*Requirements*.
Locate each line in the records containing "This". Copy it.

*Exercise materials*.
====

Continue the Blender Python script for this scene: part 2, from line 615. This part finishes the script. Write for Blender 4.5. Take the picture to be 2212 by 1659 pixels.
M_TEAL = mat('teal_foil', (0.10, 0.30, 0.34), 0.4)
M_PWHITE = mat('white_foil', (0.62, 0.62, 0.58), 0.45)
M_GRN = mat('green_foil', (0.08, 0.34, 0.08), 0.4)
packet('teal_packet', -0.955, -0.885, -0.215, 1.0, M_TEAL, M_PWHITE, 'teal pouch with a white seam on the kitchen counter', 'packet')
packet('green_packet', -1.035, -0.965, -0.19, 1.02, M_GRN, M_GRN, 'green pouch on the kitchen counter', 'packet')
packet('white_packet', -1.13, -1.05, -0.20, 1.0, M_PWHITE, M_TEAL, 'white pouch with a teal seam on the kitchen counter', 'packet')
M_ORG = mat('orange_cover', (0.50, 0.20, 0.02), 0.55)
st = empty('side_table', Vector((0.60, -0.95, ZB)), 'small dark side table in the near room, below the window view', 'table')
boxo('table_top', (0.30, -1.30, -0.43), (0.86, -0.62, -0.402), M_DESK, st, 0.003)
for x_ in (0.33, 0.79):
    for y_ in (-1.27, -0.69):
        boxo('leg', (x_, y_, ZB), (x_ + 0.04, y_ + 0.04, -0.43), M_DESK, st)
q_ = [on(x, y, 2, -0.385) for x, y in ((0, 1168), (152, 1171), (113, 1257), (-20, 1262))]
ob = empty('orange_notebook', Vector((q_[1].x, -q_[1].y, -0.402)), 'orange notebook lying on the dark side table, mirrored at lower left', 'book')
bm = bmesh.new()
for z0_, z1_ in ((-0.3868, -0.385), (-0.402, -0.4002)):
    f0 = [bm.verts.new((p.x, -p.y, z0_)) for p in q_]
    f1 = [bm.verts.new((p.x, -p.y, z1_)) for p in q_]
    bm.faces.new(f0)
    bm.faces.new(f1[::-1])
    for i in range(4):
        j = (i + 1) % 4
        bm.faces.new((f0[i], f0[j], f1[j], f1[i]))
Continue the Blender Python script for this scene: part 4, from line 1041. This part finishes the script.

====

*Response to the exercise*.
Continue the Blender Python script for this scene: part 2, from line 615. This part finishes the script. Write for Blender 4.5. Take the picture to be 2212 by 1659 pixels.
Continue the Blender Python script for this scene: part 4, from line 1041. This part finishes the script.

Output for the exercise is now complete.